## Exercise task
Without the pictures, repeat the listing character for character.

## Data segment

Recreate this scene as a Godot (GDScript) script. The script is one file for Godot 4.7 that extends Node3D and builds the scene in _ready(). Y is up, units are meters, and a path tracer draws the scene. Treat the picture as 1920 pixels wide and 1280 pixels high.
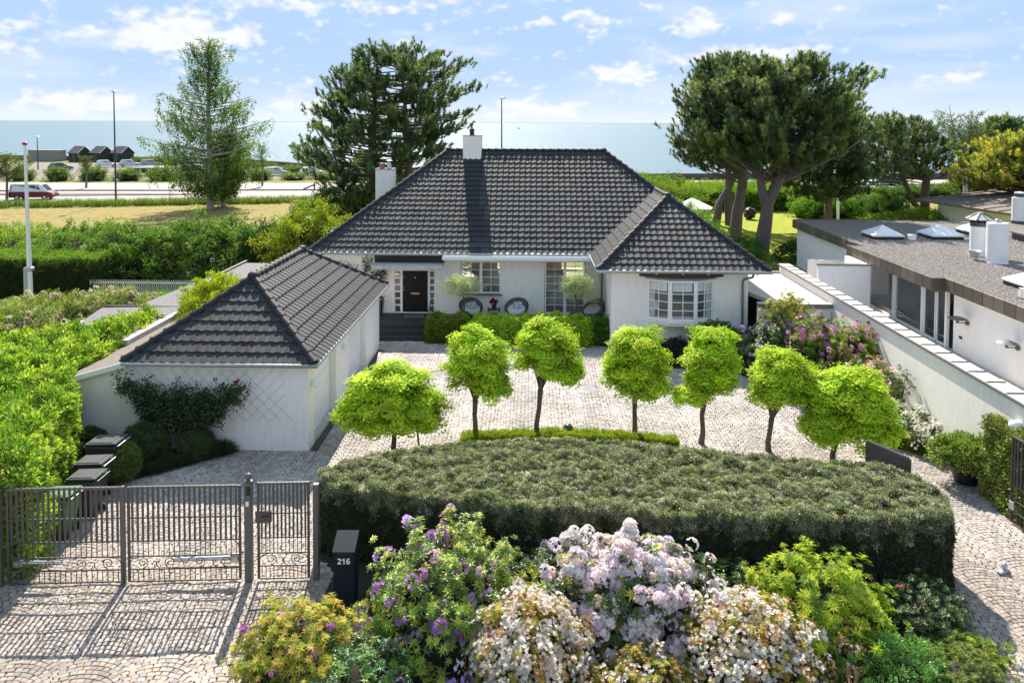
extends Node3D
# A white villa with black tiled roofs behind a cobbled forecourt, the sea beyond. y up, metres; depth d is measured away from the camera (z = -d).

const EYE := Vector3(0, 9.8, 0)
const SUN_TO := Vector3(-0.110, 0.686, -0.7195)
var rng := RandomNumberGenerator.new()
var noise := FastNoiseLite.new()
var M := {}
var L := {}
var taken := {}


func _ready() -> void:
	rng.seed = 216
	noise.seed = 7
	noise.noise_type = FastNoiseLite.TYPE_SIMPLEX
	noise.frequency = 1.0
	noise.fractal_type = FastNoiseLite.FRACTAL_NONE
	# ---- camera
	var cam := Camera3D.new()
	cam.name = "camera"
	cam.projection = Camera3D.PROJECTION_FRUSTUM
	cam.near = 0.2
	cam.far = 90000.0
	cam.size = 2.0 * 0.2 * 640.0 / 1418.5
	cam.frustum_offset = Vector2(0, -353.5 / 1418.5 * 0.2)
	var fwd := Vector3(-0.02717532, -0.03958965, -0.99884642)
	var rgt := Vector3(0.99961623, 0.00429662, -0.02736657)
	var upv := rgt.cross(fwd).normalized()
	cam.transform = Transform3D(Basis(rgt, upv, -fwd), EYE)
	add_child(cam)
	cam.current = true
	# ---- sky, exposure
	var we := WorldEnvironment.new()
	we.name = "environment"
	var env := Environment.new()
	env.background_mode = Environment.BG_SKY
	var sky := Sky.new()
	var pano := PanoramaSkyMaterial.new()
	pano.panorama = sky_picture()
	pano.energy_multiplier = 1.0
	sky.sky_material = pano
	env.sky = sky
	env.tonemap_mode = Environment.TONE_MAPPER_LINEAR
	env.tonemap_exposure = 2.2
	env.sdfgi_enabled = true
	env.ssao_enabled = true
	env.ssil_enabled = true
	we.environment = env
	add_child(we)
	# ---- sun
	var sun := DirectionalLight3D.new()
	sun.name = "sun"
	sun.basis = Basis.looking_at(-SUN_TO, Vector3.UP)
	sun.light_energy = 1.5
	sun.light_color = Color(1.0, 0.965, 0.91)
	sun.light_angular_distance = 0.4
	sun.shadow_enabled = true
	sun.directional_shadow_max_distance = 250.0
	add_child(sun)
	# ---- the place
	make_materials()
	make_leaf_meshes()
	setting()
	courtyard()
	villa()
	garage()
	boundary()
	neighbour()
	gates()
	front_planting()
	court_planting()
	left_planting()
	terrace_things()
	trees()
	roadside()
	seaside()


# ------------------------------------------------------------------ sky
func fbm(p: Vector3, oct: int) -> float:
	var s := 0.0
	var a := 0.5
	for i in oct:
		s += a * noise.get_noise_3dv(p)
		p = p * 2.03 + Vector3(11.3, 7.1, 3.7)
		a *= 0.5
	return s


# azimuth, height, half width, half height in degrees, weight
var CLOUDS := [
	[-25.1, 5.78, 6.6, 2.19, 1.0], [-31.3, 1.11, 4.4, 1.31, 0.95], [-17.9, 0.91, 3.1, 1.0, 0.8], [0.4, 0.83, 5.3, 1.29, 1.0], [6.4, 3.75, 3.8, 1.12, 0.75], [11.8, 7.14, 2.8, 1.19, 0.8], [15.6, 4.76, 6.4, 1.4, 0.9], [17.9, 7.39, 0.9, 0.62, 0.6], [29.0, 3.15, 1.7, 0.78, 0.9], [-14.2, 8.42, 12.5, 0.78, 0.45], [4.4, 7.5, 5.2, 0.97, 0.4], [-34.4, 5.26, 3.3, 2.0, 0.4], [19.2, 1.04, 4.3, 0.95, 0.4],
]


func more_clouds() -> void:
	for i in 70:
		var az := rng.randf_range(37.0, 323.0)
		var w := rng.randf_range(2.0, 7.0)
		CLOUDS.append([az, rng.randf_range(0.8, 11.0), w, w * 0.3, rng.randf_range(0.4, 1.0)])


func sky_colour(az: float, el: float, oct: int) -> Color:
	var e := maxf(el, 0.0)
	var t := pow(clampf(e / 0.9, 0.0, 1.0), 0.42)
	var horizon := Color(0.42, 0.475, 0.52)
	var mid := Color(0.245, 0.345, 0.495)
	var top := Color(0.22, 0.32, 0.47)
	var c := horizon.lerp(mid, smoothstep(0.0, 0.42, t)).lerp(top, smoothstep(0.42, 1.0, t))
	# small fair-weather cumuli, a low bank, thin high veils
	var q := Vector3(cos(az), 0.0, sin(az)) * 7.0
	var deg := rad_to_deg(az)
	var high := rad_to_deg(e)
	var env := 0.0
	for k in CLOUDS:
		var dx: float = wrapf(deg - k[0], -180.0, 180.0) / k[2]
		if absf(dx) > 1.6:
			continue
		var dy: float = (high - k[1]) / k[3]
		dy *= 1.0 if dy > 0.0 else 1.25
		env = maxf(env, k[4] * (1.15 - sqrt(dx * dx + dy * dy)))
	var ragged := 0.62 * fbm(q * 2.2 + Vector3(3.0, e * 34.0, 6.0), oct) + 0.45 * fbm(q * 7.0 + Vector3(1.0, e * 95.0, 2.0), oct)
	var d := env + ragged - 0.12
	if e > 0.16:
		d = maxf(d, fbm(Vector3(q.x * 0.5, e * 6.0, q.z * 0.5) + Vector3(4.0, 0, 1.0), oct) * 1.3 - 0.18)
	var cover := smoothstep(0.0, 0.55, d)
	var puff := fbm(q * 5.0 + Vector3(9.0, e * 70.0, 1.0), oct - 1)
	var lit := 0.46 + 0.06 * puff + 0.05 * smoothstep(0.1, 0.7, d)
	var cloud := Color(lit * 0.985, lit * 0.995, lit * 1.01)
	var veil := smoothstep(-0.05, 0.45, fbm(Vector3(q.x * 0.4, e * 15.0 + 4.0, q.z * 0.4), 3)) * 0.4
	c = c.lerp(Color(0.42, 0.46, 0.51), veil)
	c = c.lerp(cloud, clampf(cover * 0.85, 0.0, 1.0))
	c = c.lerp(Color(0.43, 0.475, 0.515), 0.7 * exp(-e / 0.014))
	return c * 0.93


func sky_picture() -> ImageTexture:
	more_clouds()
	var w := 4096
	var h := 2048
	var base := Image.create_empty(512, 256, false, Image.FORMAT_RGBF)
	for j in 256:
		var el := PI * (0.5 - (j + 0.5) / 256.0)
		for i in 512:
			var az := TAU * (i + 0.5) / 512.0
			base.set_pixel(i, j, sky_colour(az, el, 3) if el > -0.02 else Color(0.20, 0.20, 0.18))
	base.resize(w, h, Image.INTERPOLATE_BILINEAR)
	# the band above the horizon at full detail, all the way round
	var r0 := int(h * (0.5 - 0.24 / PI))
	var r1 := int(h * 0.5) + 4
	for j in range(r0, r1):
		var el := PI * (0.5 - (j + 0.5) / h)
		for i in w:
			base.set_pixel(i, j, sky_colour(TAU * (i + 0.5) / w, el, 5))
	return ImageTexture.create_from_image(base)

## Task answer
Recreate this scene as a Godot (GDScript) script. The script is one file for Godot 4.7 that extends Node3D and builds the scene in _ready(). Y is up, units are meters, and a path tracer draws the scene. Treat the picture as 1920 pixels wide and 1280 pixels high.
extends Node3D
# A white villa with black tiled roofs behind a cobbled forecourt, the sea beyond. y up, metres; depth d is measured away from the camera (z = -d).

const EYE := Vector3(0, 9.8, 0)
const SUN_TO := Vector3(-0.110, 0.686, -0.7195)
var rng := RandomNumberGenerator.new()
var noise := FastNoiseLite.new()
var M := {}
var L := {}
var taken := {}


func _ready() -> void:
	rng.seed = 216
	noise.seed = 7
	noise.noise_type = FastNoiseLite.TYPE_SIMPLEX
	noise.frequency = 1.0
	noise.fractal_type = FastNoiseLite.FRACTAL_NONE
	# ---- camera
	var cam := Camera3D.new()
	cam.name = "camera"
	cam.projection = Camera3D.PROJECTION_FRUSTUM
	cam.near = 0.2
	cam.far = 90000.0
	cam.size = 2.0 * 0.2 * 640.0 / 1418.5
	cam.frustum_offset = Vector2(0, -353.5 / 1418.5 * 0.2)
	var fwd := Vector3(-0.02717532, -0.03958965, -0.99884642)
	var rgt := Vector3(0.99961623, 0.00429662, -0.02736657)
	var upv := rgt.cross(fwd).normalized()
	cam.transform = Transform3D(Basis(rgt, upv, -fwd), EYE)
	add_child(cam)
	cam.current = true
	# ---- sky, exposure
	var we := WorldEnvironment.new()
	we.name = "environment"
	var env := Environment.new()
	env.background_mode = Environment.BG_SKY
	var sky := Sky.new()
	var pano := PanoramaSkyMaterial.new()
	pano.panorama = sky_picture()
	pano.energy_multiplier = 1.0
	sky.sky_material = pano
	env.sky = sky
	env.tonemap_mode = Environment.TONE_MAPPER_LINEAR
	env.tonemap_exposure = 2.2
	env.sdfgi_enabled = true
	env.ssao_enabled = true
	env.ssil_enabled = true
	we.environment = env
	add_child(we)
	# ---- sun
	var sun := DirectionalLight3D.new()
	sun.name = "sun"
	sun.basis = Basis.looking_at(-SUN_TO, Vector3.UP)
	sun.light_energy = 1.5
	sun.light_color = Color(1.0, 0.965, 0.91)
	sun.light_angular_distance = 0.4
	sun.shadow_enabled = true
	sun.directional_shadow_max_distance = 250.0
	add_child(sun)
	# ---- the place
	make_materials()
	make_leaf_meshes()
	setting()
	courtyard()
	villa()
	garage()
	boundary()
	neighbour()
	gates()
	front_planting()
	court_planting()
	left_planting()
	terrace_things()
	trees()
	roadside()
	seaside()


# ------------------------------------------------------------------ sky
func fbm(p: Vector3, oct: int) -> float:
	var s := 0.0
	var a := 0.5
	for i in oct:
		s += a * noise.get_noise_3dv(p)
		p = p * 2.03 + Vector3(11.3, 7.1, 3.7)
		a *= 0.5
	return s


# azimuth, height, half width, half height in degrees, weight
var CLOUDS := [
	[-25.1, 5.78, 6.6, 2.19, 1.0], [-31.3, 1.11, 4.4, 1.31, 0.95], [-17.9, 0.91, 3.1, 1.0, 0.8], [0.4, 0.83, 5.3, 1.29, 1.0], [6.4, 3.75, 3.8, 1.12, 0.75], [11.8, 7.14, 2.8, 1.19, 0.8], [15.6, 4.76, 6.4, 1.4, 0.9], [17.9, 7.39, 0.9, 0.62, 0.6], [29.0, 3.15, 1.7, 0.78, 0.9], [-14.2, 8.42, 12.5, 0.78, 0.45], [4.4, 7.5, 5.2, 0.97, 0.4], [-34.4, 5.26, 3.3, 2.0, 0.4], [19.2, 1.04, 4.3, 0.95, 0.4],
]


func more_clouds() -> void:
	for i in 70:
		var az := rng.randf_range(37.0, 323.0)
		var w := rng.randf_range(2.0, 7.0)
		CLOUDS.append([az, rng.randf_range(0.8, 11.0), w, w * 0.3, rng.randf_range(0.4, 1.0)])


func sky_colour(az: float, el: float, oct: int) -> Color:
	var e := maxf(el, 0.0)
	var t := pow(clampf(e / 0.9, 0.0, 1.0), 0.42)
	var horizon := Color(0.42, 0.475, 0.52)
	var mid := Color(0.245, 0.345, 0.495)
	var top := Color(0.22, 0.32, 0.47)
	var c := horizon.lerp(mid, smoothstep(0.0, 0.42, t)).lerp(top, smoothstep(0.42, 1.0, t))
	# small fair-weather cumuli, a low bank, thin high veils
	var q := Vector3(cos(az), 0.0, sin(az)) * 7.0
	var deg := rad_to_deg(az)
	var high := rad_to_deg(e)
	var env := 0.0
	for k in CLOUDS:
		var dx: float = wrapf(deg - k[0], -180.0, 180.0) / k[2]
		if absf(dx) > 1.6:
			continue
		var dy: float = (high - k[1]) / k[3]
		dy *= 1.0 if dy > 0.0 else 1.25
		env = maxf(env, k[4] * (1.15 - sqrt(dx * dx + dy * dy)))
	var ragged := 0.62 * fbm(q * 2.2 + Vector3(3.0, e * 34.0, 6.0), oct) + 0.45 * fbm(q * 7.0 + Vector3(1.0, e * 95.0, 2.0), oct)
	var d := env + ragged - 0.12
	if e > 0.16:
		d = maxf(d, fbm(Vector3(q.x * 0.5, e * 6.0, q.z * 0.5) + Vector3(4.0, 0, 1.0), oct) * 1.3 - 0.18)
	var cover := smoothstep(0.0, 0.55, d)
	var puff := fbm(q * 5.0 + Vector3(9.0, e * 70.0, 1.0), oct - 1)
	var lit := 0.46 + 0.06 * puff + 0.05 * smoothstep(0.1, 0.7, d)
	var cloud := Color(lit * 0.985, lit * 0.995, lit * 1.01)
	var veil := smoothstep(-0.05, 0.45, fbm(Vector3(q.x * 0.4, e * 15.0 + 4.0, q.z * 0.4), 3)) * 0.4
	c = c.lerp(Color(0.42, 0.46, 0.51), veil)
	c = c.lerp(cloud, clampf(cover * 0.85, 0.0, 1.0))
	c = c.lerp(Color(0.43, 0.475, 0.515), 0.7 * exp(-e / 0.014))
	return c * 0.93


func sky_picture() -> ImageTexture:
	more_clouds()
	var w := 4096
	var h := 2048
	var base := Image.create_empty(512, 256, false, Image.FORMAT_RGBF)
	for j in 256:
		var el := PI * (0.5 - (j + 0.5) / 256.0)
		for i in 512:
			var az := TAU * (i + 0.5) / 512.0
			base.set_pixel(i, j, sky_colour(az, el, 3) if el > -0.02 else Color(0.20, 0.20, 0.18))
	base.resize(w, h, Image.INTERPOLATE_BILINEAR)
	# the band above the horizon at full detail, all the way round
	var r0 := int(h * (0.5 - 0.24 / PI))
	var r1 := int(h * 0.5) + 4
	for j in range(r0, r1):
		var el := PI * (0.5 - (j + 0.5) / h)
		for i in w:
			base.set_pixel(i, j, sky_colour(TAU * (i + 0.5) / w, el, 5))
	return ImageTexture.create_from_image(base)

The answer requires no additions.